Eric S. answered • 05/20/20
MS & HS Physical Sciences Teacher with >20 years Experience
Since the pressure and temperature are held constant, then the only thing affecting the change in volume is the addition of the extra helium gas. A total of 1.50 Liters (6.50 L - 5.00 L) of helium is added.
Avogadro's Law tells us that the volume of a gas is directly proportional to the number of moles of a gas (22.414 L of any gas = 1 mole of gas) and we can also use the molar mass of helium (4.00 g/mol, from the Periodic Table of the Elements) to turn the moles of gas into a mass.
Setting up the problem the goal is to set up ratios that allow units to cancel out.
1.5 L He × 1 mol He/22.414 L He × 4.00 g He / 1 mole He = 0.267689837 g He ≈ 0.27 g He
Lastly, we round the answer to have the same number of significant figures [digits] as the numbers given in the problem (all the values go to the hundredths place, so our answer should be rounded to that place also).

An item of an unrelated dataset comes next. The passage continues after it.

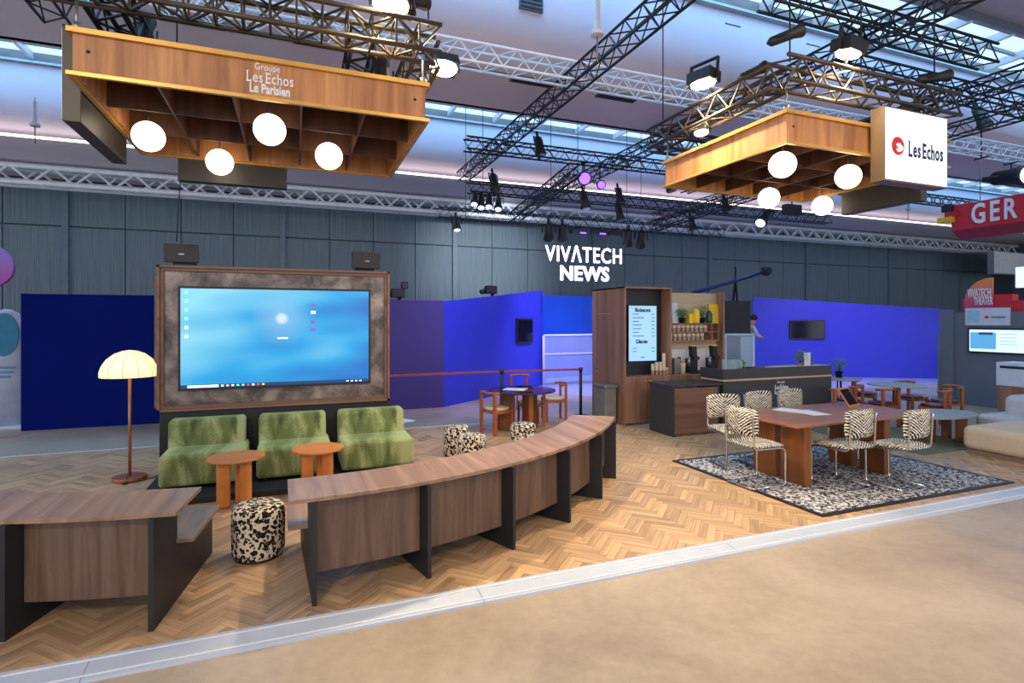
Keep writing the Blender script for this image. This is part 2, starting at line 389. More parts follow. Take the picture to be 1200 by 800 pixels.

The only additional complicating factor is that Avogadro's Law applies to gases at STP [standard temperature (0°C or 273.15 K) and pressure (1 atm or 101.3 kPa [there are other units possible too])]. However, since the specifics of room temperature aren't given in this problem, it is probably negligible, but I will work it out using 20°C [273.15 K + 20°C = 293.15 K, converts the temperature to Kelvin since we have to use an absolute [no negative numbers] scale for chemistry calculations] as room temperature to show that conversion too.
Using the common gas law, PbVb/Tb = PaVa/Ta (where b is before or standard conditions and a is after or lab/problem conditions, and since the Pressure is held constant it can be ignored [Vb/Tb = Va/Ta] then:
1.5 L / 273.15 K = Va/293.15 K , rearranging algebraically by multiplying both sides by 293.15 K to cancel out the denominator on the right leaving Va alone we get: 1.5 L × 293.15 K / 273.15 K = Va , doing the math (and cancelling out the K units) we get 1.60982976 L He, so we would plug this value into the above calculation in place of the starting 1.50 L.
1.60982976 L He × 1 mol He/22.414 L He × 4.00 g He / 1 mole He = 0.0179556277 g He ≈ 0.018 g He
There are other ways to solve this problem if the values of pressure and/or [room] temperature had been given. It would have also been possible to combine the PV/T=PV/T calculation with the unit conversion calculation, but I've found that it makes more sense to most students to take it in two steps, rather than trying to memorize other conversion factors.